En el caso de la obertura wagneriana puede haber todavía un eco del piano como orquesta sustituta. Al fin de cuentas todas las óperas tiene una reducción al piano. El general el movimiento de la transcripción va del piano a la orquesta, como hizo Debussy con las Gymnopédies de Satie y como hizo Ravel con los Cuadros
de una exposición de Mussorgski y con tantas obras propias; entre estas últimas, tal vez la más sorprendente sea Mi madre la oca, la desnuda y bellísima suite para piano a cuatro manos que Ravel escribió para dos pianistas primerizos, y que después llevó a la orquesta con un impresionanante despliegue de detalles (que también Barenboim nos hizo oír estos días, en sus conciertos con la Orquesta del West-easter Divan).

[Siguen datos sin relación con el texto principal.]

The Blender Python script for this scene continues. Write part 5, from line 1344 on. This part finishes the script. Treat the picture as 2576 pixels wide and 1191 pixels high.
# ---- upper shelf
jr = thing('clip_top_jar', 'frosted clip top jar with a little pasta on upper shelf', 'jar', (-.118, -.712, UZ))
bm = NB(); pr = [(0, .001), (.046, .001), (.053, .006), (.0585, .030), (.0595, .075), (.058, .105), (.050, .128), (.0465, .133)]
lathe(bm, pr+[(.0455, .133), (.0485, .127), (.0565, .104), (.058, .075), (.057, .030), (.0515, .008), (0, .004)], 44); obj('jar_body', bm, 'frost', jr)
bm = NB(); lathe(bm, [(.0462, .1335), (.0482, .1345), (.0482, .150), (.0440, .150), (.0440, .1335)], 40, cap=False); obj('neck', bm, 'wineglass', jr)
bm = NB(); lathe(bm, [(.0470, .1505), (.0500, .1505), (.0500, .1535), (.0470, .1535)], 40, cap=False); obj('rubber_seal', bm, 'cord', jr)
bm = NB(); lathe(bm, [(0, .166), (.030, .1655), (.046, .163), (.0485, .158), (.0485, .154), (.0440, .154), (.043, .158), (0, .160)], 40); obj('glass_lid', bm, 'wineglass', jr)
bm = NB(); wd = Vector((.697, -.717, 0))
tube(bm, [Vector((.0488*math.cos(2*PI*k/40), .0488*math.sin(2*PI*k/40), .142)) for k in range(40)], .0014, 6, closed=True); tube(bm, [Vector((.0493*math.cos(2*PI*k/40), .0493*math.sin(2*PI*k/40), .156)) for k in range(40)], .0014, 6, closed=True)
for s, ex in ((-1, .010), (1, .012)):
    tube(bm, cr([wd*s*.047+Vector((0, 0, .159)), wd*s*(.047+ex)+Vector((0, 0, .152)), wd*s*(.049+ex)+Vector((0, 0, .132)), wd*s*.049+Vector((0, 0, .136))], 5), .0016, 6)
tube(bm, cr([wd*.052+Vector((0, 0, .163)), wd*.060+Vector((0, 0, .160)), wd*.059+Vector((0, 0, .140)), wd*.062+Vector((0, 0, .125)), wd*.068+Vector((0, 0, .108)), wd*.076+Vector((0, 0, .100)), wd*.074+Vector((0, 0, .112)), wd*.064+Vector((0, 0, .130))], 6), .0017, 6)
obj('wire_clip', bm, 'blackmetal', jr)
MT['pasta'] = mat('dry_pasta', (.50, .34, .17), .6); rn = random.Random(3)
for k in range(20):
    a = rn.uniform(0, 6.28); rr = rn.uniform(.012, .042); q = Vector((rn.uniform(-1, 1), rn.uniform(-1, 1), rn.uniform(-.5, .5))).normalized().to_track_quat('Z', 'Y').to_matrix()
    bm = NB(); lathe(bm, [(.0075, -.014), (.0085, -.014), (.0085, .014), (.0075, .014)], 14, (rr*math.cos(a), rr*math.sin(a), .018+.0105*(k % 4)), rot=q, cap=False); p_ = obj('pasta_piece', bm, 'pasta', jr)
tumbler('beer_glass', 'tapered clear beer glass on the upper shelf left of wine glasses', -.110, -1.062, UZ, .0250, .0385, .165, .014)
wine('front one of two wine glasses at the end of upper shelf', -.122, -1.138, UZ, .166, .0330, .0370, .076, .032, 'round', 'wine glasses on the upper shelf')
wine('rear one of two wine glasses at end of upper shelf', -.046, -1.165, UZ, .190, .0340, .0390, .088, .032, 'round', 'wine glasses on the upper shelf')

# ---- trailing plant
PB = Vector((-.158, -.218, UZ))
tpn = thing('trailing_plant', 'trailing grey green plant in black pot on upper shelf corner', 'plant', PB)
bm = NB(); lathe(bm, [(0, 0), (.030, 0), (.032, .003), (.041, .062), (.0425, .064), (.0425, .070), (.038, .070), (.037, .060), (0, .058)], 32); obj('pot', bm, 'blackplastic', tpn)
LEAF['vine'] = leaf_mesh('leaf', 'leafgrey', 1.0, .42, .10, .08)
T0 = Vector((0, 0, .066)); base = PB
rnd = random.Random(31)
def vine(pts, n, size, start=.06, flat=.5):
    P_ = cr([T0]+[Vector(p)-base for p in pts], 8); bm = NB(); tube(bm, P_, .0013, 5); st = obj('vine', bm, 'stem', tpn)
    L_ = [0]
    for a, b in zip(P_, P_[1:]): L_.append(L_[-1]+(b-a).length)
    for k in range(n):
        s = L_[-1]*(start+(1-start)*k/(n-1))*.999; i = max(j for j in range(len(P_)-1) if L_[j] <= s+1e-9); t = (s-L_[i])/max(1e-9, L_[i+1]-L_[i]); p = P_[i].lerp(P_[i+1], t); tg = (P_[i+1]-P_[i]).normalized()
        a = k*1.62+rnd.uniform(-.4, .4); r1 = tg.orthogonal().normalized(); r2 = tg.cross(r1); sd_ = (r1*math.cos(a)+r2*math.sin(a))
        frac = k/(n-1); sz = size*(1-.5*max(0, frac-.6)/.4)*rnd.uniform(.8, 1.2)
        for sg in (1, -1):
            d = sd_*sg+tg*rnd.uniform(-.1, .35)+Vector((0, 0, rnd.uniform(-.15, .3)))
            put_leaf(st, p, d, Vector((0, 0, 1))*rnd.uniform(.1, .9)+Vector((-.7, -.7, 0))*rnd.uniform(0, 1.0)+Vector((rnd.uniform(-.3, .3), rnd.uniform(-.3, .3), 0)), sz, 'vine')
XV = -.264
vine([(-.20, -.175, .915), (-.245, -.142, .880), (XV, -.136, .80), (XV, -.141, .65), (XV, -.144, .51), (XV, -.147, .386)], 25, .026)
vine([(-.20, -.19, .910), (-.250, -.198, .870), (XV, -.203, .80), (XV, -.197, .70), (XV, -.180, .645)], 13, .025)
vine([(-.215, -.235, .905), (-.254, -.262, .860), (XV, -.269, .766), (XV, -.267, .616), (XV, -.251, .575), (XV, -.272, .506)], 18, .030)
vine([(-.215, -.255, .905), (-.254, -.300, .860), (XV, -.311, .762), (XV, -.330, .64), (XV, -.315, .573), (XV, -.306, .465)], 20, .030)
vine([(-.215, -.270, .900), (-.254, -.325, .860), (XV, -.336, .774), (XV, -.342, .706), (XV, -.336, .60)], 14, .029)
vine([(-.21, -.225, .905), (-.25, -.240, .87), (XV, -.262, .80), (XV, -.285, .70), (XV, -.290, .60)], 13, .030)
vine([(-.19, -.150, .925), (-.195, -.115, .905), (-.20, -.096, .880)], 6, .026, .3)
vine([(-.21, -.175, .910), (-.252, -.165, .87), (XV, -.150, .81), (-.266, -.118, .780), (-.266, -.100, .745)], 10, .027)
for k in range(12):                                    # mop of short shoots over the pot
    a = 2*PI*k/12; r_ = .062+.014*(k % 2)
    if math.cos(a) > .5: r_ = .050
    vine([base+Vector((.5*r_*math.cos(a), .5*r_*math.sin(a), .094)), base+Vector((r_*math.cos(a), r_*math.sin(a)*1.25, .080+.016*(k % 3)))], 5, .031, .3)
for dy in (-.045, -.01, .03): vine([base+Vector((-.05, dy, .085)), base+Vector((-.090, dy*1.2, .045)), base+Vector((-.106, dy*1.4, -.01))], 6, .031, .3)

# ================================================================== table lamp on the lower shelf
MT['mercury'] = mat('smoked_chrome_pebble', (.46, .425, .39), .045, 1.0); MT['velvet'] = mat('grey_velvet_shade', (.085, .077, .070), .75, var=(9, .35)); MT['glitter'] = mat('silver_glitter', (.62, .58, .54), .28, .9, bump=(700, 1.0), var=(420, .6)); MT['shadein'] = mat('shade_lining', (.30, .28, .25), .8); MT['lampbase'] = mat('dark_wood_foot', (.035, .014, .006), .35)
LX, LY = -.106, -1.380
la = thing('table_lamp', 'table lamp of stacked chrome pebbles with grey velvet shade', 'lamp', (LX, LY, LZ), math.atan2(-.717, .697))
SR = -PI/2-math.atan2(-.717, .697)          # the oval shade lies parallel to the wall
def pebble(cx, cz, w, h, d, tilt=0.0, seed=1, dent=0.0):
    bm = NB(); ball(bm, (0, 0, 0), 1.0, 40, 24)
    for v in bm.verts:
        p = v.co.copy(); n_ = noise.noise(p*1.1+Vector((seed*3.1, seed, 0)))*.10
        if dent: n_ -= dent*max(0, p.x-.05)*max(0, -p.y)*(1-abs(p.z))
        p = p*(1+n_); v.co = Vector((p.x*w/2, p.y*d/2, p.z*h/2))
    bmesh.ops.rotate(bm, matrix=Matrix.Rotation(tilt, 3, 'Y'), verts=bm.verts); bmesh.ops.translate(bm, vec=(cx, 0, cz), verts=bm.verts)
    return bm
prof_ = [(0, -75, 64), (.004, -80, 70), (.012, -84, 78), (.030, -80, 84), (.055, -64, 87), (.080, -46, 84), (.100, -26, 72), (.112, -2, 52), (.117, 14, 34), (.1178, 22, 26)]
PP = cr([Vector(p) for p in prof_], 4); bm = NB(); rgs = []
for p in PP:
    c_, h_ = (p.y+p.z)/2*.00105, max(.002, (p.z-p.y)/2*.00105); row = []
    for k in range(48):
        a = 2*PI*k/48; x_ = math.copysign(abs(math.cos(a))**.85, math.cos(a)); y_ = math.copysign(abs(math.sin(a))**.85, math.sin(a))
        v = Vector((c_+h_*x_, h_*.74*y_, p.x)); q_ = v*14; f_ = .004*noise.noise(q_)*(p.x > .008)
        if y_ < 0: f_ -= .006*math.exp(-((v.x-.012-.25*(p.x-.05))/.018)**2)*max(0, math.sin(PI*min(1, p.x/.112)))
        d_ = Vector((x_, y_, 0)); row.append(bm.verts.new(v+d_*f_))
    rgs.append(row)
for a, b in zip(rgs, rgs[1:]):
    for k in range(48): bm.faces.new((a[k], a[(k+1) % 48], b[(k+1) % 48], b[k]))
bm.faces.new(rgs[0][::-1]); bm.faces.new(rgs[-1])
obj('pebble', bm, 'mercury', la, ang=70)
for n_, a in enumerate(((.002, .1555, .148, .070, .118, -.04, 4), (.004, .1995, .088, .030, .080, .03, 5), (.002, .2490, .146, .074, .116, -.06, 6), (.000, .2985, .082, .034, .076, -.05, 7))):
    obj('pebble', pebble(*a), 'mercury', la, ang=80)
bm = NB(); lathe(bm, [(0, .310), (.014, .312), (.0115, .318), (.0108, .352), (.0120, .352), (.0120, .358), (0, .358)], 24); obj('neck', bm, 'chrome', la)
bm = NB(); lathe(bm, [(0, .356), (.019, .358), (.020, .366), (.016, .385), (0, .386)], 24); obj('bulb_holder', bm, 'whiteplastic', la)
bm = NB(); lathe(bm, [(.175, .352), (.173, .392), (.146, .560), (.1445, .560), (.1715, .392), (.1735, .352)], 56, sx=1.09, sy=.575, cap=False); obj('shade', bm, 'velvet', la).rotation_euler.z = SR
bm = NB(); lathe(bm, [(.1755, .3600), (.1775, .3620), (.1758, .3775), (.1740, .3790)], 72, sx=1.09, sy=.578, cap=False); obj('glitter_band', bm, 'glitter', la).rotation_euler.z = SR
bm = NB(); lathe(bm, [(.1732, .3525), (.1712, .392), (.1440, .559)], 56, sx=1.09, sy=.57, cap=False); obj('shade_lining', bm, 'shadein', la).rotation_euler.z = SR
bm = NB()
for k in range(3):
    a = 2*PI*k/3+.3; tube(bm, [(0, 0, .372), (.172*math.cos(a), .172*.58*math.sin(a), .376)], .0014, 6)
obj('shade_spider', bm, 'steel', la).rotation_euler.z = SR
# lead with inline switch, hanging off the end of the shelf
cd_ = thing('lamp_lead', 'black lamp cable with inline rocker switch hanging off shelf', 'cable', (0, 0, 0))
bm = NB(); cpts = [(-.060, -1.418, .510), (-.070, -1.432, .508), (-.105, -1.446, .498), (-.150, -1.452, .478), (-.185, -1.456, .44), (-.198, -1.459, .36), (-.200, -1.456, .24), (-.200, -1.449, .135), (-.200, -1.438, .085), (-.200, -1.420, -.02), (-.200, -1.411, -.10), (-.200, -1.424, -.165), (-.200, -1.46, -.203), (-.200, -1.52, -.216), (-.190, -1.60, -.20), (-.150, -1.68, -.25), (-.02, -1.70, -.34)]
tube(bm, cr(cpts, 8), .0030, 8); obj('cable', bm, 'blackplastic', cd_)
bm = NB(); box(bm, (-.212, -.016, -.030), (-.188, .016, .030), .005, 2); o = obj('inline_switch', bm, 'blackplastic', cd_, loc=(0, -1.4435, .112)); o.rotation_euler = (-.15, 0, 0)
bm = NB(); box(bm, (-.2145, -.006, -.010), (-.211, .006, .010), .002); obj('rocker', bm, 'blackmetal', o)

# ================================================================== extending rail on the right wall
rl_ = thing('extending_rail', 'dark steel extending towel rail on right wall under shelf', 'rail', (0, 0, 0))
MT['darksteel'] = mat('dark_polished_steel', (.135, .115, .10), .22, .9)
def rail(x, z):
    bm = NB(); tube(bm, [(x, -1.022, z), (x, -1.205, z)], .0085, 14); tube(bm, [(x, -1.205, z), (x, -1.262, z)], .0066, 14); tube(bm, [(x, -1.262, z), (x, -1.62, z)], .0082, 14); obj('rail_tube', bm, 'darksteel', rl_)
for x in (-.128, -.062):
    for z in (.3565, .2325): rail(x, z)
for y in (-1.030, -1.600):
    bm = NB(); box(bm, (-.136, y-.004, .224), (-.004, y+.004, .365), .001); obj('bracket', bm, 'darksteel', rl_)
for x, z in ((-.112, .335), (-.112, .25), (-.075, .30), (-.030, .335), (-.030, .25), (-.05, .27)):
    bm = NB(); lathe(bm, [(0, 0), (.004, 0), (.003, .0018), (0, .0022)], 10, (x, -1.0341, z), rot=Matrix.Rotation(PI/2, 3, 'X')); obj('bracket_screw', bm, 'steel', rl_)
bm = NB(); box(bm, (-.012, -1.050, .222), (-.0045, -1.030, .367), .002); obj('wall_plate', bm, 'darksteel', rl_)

En El mar el movimiento es inverso, de la orquesta al piano. Pero no se trata de una reducción, sino de una transposición; los dos pianos no son un sustituto de la orquesta. Lo que buscó Debussy difícilmente fuese llevar El mar al pequeño formato del hogar o el salón. Tal vez lo que orientó esa transcripción haya sido la ilusión de la que hablaba Barenboim; o tal vez fueron los versos del Arte poética de Paul Verlaine: “¡Lo que buscamos siempre es el matiz/solo el matiz y nada de color!”w
“No sé -dijo Barenboimsi no es más bello crear la ilusión de la flauta en el comienzo del ‘Fauno’ que la flauta misma.”